Material provided:
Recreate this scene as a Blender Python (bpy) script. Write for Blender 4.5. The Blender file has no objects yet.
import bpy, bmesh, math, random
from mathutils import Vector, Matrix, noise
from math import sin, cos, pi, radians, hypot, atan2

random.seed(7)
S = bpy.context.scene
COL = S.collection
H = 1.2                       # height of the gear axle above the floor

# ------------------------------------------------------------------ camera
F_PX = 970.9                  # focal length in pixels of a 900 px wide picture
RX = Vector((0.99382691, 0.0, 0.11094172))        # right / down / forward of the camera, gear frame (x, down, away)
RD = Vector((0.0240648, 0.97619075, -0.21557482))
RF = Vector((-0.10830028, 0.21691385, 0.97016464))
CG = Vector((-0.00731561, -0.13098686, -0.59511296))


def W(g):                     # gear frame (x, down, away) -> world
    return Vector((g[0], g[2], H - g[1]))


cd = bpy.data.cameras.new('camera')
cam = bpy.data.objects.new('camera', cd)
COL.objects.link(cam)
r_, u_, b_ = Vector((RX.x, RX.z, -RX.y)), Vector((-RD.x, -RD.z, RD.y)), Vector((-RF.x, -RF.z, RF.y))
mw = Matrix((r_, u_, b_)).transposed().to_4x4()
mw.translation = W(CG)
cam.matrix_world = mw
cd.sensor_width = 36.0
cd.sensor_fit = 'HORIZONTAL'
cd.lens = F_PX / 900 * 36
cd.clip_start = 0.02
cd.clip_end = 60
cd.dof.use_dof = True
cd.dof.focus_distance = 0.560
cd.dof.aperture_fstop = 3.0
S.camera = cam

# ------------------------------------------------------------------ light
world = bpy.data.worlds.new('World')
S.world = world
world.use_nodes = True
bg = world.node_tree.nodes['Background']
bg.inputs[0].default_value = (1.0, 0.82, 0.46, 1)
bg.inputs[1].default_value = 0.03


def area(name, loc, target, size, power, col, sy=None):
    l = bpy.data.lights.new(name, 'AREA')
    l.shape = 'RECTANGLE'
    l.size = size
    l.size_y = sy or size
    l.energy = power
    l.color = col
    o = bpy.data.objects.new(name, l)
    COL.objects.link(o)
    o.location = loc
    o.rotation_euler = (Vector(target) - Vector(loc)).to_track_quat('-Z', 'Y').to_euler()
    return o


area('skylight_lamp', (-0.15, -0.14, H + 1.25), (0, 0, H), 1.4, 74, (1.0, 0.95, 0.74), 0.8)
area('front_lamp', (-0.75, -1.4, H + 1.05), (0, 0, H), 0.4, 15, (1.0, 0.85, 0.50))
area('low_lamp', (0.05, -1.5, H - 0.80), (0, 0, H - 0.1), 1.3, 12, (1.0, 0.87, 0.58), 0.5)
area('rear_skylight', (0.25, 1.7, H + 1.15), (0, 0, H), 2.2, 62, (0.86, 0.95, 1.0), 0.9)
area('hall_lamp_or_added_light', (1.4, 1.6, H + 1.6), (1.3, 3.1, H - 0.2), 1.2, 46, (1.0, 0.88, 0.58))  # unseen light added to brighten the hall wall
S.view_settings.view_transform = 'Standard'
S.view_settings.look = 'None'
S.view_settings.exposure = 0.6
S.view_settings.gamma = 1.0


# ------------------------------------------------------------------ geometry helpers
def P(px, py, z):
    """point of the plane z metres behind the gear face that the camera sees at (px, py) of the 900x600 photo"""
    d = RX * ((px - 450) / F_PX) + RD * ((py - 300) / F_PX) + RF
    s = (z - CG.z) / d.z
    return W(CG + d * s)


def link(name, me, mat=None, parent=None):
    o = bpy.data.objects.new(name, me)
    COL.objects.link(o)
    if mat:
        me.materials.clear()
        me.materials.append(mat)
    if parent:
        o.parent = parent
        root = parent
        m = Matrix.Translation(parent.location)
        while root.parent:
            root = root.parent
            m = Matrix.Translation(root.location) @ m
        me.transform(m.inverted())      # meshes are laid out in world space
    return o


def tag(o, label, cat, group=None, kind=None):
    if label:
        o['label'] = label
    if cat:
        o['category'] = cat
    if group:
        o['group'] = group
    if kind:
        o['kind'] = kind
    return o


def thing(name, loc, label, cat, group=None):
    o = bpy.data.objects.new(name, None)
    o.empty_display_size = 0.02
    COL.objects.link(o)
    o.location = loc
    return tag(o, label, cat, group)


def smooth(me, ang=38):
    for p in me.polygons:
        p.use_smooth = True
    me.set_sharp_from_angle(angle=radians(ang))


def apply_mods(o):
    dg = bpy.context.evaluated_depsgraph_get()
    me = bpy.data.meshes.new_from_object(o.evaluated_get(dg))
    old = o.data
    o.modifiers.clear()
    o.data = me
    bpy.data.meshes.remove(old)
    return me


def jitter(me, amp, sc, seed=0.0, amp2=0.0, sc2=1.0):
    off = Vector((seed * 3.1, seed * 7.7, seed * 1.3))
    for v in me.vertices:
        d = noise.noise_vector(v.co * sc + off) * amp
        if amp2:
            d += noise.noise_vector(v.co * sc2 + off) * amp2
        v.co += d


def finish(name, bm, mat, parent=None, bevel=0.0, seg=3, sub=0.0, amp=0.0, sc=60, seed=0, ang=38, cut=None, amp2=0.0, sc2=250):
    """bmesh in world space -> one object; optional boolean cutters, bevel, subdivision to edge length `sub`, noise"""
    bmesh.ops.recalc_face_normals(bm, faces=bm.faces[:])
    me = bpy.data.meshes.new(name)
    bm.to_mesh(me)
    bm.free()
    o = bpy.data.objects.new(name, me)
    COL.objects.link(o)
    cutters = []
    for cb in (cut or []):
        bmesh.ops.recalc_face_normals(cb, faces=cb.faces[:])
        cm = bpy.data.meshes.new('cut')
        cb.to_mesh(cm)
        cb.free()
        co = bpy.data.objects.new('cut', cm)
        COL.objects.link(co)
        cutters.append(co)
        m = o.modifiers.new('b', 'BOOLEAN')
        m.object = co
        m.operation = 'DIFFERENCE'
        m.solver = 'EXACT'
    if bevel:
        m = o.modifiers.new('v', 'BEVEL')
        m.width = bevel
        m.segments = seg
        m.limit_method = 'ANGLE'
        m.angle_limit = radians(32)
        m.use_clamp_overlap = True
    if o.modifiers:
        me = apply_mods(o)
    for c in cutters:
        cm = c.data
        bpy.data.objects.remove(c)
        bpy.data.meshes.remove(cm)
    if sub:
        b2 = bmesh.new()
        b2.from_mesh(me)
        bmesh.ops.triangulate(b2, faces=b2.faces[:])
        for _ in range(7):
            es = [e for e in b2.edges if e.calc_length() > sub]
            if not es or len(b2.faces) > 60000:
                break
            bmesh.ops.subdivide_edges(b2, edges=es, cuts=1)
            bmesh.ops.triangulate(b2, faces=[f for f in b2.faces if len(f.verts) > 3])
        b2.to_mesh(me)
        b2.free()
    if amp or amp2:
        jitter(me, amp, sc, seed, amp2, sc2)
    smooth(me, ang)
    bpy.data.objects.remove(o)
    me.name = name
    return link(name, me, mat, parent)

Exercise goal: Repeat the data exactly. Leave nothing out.

The reply:
Recreate this scene as a Blender Python (bpy) script. Write for Blender 4.5. The Blender file has no objects yet.
import bpy, bmesh, math, random
from mathutils import Vector, Matrix, noise
from math import sin, cos, pi, radians, hypot, atan2

random.seed(7)
S = bpy.context.scene
COL = S.collection
H = 1.2                       # height of the gear axle above the floor

# ------------------------------------------------------------------ camera
F_PX = 970.9                  # focal length in pixels of a 900 px wide picture
RX = Vector((0.99382691, 0.0, 0.11094172))        # right / down / forward of the camera, gear frame (x, down, away)
RD = Vector((0.0240648, 0.97619075, -0.21557482))
RF = Vector((-0.10830028, 0.21691385, 0.97016464))
CG = Vector((-0.00731561, -0.13098686, -0.59511296))


def W(g):                     # gear frame (x, down, away) -> world
    return Vector((g[0], g[2], H - g[1]))


cd = bpy.data.cameras.new('camera')
cam = bpy.data.objects.new('camera', cd)
COL.objects.link(cam)
r_, u_, b_ = Vector((RX.x, RX.z, -RX.y)), Vector((-RD.x, -RD.z, RD.y)), Vector((-RF.x, -RF.z, RF.y))
mw = Matrix((r_, u_, b_)).transposed().to_4x4()
mw.translation = W(CG)
cam.matrix_world = mw
cd.sensor_width = 36.0
cd.sensor_fit = 'HORIZONTAL'
cd.lens = F_PX / 900 * 36
cd.clip_start = 0.02
cd.clip_end = 60
cd.dof.use_dof = True
cd.dof.focus_distance = 0.560
cd.dof.aperture_fstop = 3.0
S.camera = cam

# ------------------------------------------------------------------ light
world = bpy.data.worlds.new('World')
S.world = world
world.use_nodes = True
bg = world.node_tree.nodes['Background']
bg.inputs[0].default_value = (1.0, 0.82, 0.46, 1)
bg.inputs[1].default_value = 0.03


def area(name, loc, target, size, power, col, sy=None):
    l = bpy.data.lights.new(name, 'AREA')
    l.shape = 'RECTANGLE'
    l.size = size
    l.size_y = sy or size
    l.energy = power
    l.color = col
    o = bpy.data.objects.new(name, l)
    COL.objects.link(o)
    o.location = loc
    o.rotation_euler = (Vector(target) - Vector(loc)).to_track_quat('-Z', 'Y').to_euler()
    return o


area('skylight_lamp', (-0.15, -0.14, H + 1.25), (0, 0, H), 1.4, 74, (1.0, 0.95, 0.74), 0.8)
area('front_lamp', (-0.75, -1.4, H + 1.05), (0, 0, H), 0.4, 15, (1.0, 0.85, 0.50))
area('low_lamp', (0.05, -1.5, H - 0.80), (0, 0, H - 0.1), 1.3, 12, (1.0, 0.87, 0.58), 0.5)
area('rear_skylight', (0.25, 1.7, H + 1.15), (0, 0, H), 2.2, 62, (0.86, 0.95, 1.0), 0.9)
area('hall_lamp_or_added_light', (1.4, 1.6, H + 1.6), (1.3, 3.1, H - 0.2), 1.2, 46, (1.0, 0.88, 0.58))  # unseen light added to brighten the hall wall
S.view_settings.view_transform = 'Standard'
S.view_settings.look = 'None'
S.view_settings.exposure = 0.6
S.view_settings.gamma = 1.0


# ------------------------------------------------------------------ geometry helpers
def P(px, py, z):
    """point of the plane z metres behind the gear face that the camera sees at (px, py) of the 900x600 photo"""
    d = RX * ((px - 450) / F_PX) + RD * ((py - 300) / F_PX) + RF
    s = (z - CG.z) / d.z
    return W(CG + d * s)


def link(name, me, mat=None, parent=None):
    o = bpy.data.objects.new(name, me)
    COL.objects.link(o)
    if mat:
        me.materials.clear()
        me.materials.append(mat)
    if parent:
        o.parent = parent
        root = parent
        m = Matrix.Translation(parent.location)
        while root.parent:
            root = root.parent
            m = Matrix.Translation(root.location) @ m
        me.transform(m.inverted())      # meshes are laid out in world space
    return o


def tag(o, label, cat, group=None, kind=None):
    if label:
        o['label'] = label
    if cat:
        o['category'] = cat
    if group:
        o['group'] = group
    if kind:
        o['kind'] = kind
    return o


def thing(name, loc, label, cat, group=None):
    o = bpy.data.objects.new(name, None)
    o.empty_display_size = 0.02
    COL.objects.link(o)
    o.location = loc
    return tag(o, label, cat, group)


def smooth(me, ang=38):
    for p in me.polygons:
        p.use_smooth = True
    me.set_sharp_from_angle(angle=radians(ang))


def apply_mods(o):
    dg = bpy.context.evaluated_depsgraph_get()
    me = bpy.data.meshes.new_from_object(o.evaluated_get(dg))
    old = o.data
    o.modifiers.clear()
    o.data = me
    bpy.data.meshes.remove(old)
    return me


def jitter(me, amp, sc, seed=0.0, amp2=0.0, sc2=1.0):
    off = Vector((seed * 3.1, seed * 7.7, seed * 1.3))
    for v in me.vertices:
        d = noise.noise_vector(v.co * sc + off) * amp
        if amp2:
            d += noise.noise_vector(v.co * sc2 + off) * amp2
        v.co += d


def finish(name, bm, mat, parent=None, bevel=0.0, seg=3, sub=0.0, amp=0.0, sc=60, seed=0, ang=38, cut=None, amp2=0.0, sc2=250):
    """bmesh in world space -> one object; optional boolean cutters, bevel, subdivision to edge length `sub`, noise"""
    bmesh.ops.recalc_face_normals(bm, faces=bm.faces[:])
    me = bpy.data.meshes.new(name)
    bm.to_mesh(me)
    bm.free()
    o = bpy.data.objects.new(name, me)
    COL.objects.link(o)
    cutters = []
    for cb in (cut or []):
        bmesh.ops.recalc_face_normals(cb, faces=cb.faces[:])
        cm = bpy.data.meshes.new('cut')
        cb.to_mesh(cm)
        cb.free()
        co = bpy.data.objects.new('cut', cm)
        COL.objects.link(co)
        cutters.append(co)
        m = o.modifiers.new('b', 'BOOLEAN')
        m.object = co
        m.operation = 'DIFFERENCE'
        m.solver = 'EXACT'
    if bevel:
        m = o.modifiers.new('v', 'BEVEL')
        m.width = bevel
        m.segments = seg
        m.limit_method = 'ANGLE'
        m.angle_limit = radians(32)
        m.use_clamp_overlap = True
    if o.modifiers:
        me = apply_mods(o)
    for c in cutters:
        cm = c.data
        bpy.data.objects.remove(c)
        bpy.data.meshes.remove(cm)
    if sub:
        b2 = bmesh.new()
        b2.from_mesh(me)
        bmesh.ops.triangulate(b2, faces=b2.faces[:])
        for _ in range(7):
            es = [e for e in b2.edges if e.calc_length() > sub]
            if not es or len(b2.faces) > 60000:
                break
            bmesh.ops.subdivide_edges(b2, edges=es, cuts=1)
            bmesh.ops.triangulate(b2, faces=[f for f in b2.faces if len(f.verts) > 3])
        b2.to_mesh(me)
        b2.free()
    if amp or amp2:
        jitter(me, amp, sc, seed, amp2, sc2)
    smooth(me, ang)
    bpy.data.objects.remove(o)
    me.name = name
    return link(name, me, mat, parent)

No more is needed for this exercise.